Brendan Nyhan

Bad economics at National Review

Writing at National Review Online, Jerry Bowyer illustrates the painfully stupid and misleading economics writing that Brad DeLong so often documents at the magazine:

Imagine for a moment that you are a financial planner and you are advising a family that makes about $130,000 per year. Their total assets, including a house, stocks, and bonds, add up to about $660,000. They owe roughly $130,000. Over the past three years their assets have been growing in faster increments than their liabilities.

So, should you be worried about these people? Neither would I.

Now, if you were to add 8 zeroes to these numbers, you’d be dealing with an actual family in the real world — the Unites Sates of America. However, the pessimistic and moralistic factions of the right wing are doing a lot of hand wringing about U.S. debt these days, both public and private. So are the if-Bush-is-president-everything-must-be-awful left wingers.

As a recovering financial accountant, this BuzzCharts’ author always feels a little queasy about any report that mentions liabilities but not assets. It’s hard-wired into me to weigh debits against credits.
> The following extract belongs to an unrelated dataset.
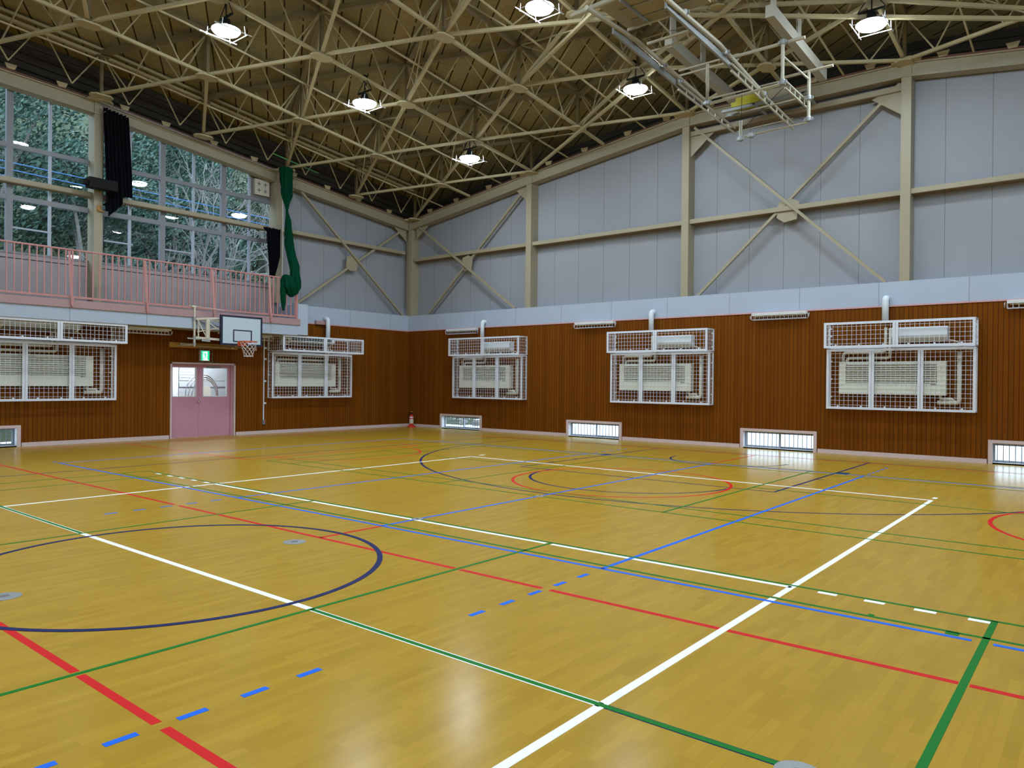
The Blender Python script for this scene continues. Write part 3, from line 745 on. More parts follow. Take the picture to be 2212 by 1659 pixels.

Thus, when we treat the U.S. as one family, we can create a balance sheet that’s quite admirable: Assets: $66 trillion. Liabilities: $13 trillion. Owner’s Equity (or Net Worth): $53 trillion.

Watching left-wing bloggers and right-wing nail-biters contort this data into bad news is priceless.

To support these meaningless data — what does the combined net worth of all US households and nonprofits mean? — Bowyer offers what might be the most useless bar chart ever created:

Chart_bowyer62006

Bowyer’s chart has three primary flaws: (1) it combines Bill Gates with homeless people and everyone in between, giving us no sense of how middle class or poor families are doing; (2) it lumps together nonprofits and households; (3) it gives us no sense of how household net worth has changed over time. The first flaw is analogous to President Bush using “average” tax cut statistics that are skewed upward by high-income individuals.

Instead of using Bowyer’s meaningless aggregate data (which you can find here [PDF]), we need to look at change in net worth over time for representative families in different parts of the income distribution — a much better way to assess the state of the US economy. Those data are also available (PDF), and they tell us a much different story.

Here is a chart of changes in median net worth for different portions of the income distribution:

Fivelines

Not surprisingly, net worth is vastly unequal across the income distribution, and has become more so in recent years. And if we zoom in on the bottom sixty percent of the income distribution, we can see that the picture is relatively grim for the 0-20th percentile group as well as the 20th-40th percentile group:

Threelines_1

Does Bowyer even understand what’s wrong with his article? And does National Review know what’s wrong with publishing it?

[Disclosure: I went on Bowyer’s radio show a couple of times when I was doing Spinsanity.]